Canoe Ventures, the vaunted leap by the cable industry into bringing addressable advertising, via set-top box, into 60 million homes, has halted the plan indefinitely -- which raises the inevitable question of whether this was a viable idea in the first place. Backed by six of the major cable operators, Canoe was supposed to roll out a product any month now, which went by the moniker Community Addressable Advertising (CAM), that was positioned at the gold at the end of cable's rainbow -- no Rainbow Networks pun intended. By being able to target ads to almost 370 individual high-income areas, CAM was supposed to mean that cable networks and MSOs could reap a premium from ads, or so the thinking went.

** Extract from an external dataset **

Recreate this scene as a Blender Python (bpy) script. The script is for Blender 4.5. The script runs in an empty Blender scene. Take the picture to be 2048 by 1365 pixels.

But just look at the laundry list of problems with the system. Multichannel News, which broke the story, lists the following:

  • That the lead time for insertions from advertisers who would want to use the system was too long.
  • That the ads could only run right after a local break.
  • Conflicting technologies between Cisco Systems and Motorola would have prohibited the ads from being seen in some markets.
Mediapost piled on with these concerns from cable nets:
  • that they might have to pay Canoe a lot to get the product.
  • that advertisers wouldn't bite, particularly in the current economic climate.
In some ways, there's nothing new about failures to move the advertising model forward. And, in this case, as in others, it's not just technology, but about a staid industry that still holds onto old, and often inefficient, ways of doing business. David Verklin, CEO of Canoe, and a guy who's used to getting it done, admitted to Multichannel News that making CAM work would require an overhaul of the entire infrastructure that eventually leads to a commercial appearing on air. Especially in the ad business, that's a tall order.

As a post-script, what Canoe is left with is a lead-generation product, expected to still roll out in the fourth quarter.